For starters The Daily Mail decided to post a story yesterday attack ‘that scene’ in Modern Warfare 2 involving the killing of civilians at a Russian airport. Labour MP Keith Vaz had his say; “I am absolutely shocked by the level of violence in this game and am particularly concerned about how realistic the game itself looks.” Most gamers are similarly concerned by how realistic the game looks, but generally they consider it a plus point rather than a negative.

However fellow Labour MP Tom Watson has sprung to MW2’s defence starting a group of Facebook called Gamers’ Voice. When Vaz asked the government what it intended to do to protect children from MW2 Watson responded that we already have a ratings system that does just that. “Does the Minister agree that it would be better for this House to support the many thousands of games designers and coders and the many millions of games users, rather than collaborating with the Daily Mail to create moral panic over the use of videogames?” Watson asked Vaz.
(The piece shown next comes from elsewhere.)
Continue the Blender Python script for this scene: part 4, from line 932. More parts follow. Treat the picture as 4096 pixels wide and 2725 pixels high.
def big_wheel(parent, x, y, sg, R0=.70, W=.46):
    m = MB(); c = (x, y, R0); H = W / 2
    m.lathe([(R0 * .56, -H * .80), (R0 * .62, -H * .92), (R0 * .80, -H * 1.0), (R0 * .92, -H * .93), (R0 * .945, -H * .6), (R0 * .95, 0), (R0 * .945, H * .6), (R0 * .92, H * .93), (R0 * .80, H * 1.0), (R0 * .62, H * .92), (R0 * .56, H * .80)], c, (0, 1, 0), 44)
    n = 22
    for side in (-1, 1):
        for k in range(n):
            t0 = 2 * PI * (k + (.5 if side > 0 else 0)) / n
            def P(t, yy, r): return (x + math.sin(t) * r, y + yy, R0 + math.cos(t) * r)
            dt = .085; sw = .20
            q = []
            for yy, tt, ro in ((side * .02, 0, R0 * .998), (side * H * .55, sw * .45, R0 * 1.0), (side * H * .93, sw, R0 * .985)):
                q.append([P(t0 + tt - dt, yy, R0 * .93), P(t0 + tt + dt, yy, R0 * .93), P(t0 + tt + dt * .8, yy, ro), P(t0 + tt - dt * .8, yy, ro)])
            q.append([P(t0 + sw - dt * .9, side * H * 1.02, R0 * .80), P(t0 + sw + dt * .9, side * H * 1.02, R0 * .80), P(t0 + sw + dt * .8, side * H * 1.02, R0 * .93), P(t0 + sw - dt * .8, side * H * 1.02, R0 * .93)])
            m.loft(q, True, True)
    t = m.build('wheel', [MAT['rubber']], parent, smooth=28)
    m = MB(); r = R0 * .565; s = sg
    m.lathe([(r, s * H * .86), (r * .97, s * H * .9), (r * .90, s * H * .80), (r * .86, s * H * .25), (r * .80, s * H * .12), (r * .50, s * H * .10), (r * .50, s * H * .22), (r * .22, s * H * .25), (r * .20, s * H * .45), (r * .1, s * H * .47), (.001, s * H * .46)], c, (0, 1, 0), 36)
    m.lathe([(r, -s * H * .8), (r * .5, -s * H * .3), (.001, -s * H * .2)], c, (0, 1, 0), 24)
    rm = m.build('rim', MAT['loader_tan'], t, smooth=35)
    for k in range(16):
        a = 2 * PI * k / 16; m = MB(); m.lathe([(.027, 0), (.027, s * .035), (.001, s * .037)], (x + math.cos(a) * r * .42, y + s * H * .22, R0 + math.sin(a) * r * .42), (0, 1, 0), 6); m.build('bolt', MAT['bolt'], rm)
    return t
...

Beyond the world of politics there have been other battles over Modern Warfare 2 going on on the highstreets as retailers take each other on in pricing Modern Warfare 2. Sainburys and Morrisons are both reported to be selling MW2 for £26 while Tesco has it for £32 (They’ll give it to you for £25 if you buy another chart game). Online, Amazon is also selling the game for around £32. Chances are that stocks will not last long, especially since Asda has reported there have bveen 600,000 preorders for Modern Warfare 2 in the UK.

And in among all the noise Activision has set aside $1 million (approx. £600,000) to create The Call of Duty Endowment, which will help war veterans to find careers and jobs after leaving the army. “The joblessness rate that [veterans] should have should be far less than the national average, not more,” Activision Blizzard chief executive Bobby Kotick told the Washington Post. “How do you expect people to actually join the military if when they leave the military they can’t integrate back into the free market they’re supposed to be protecting?”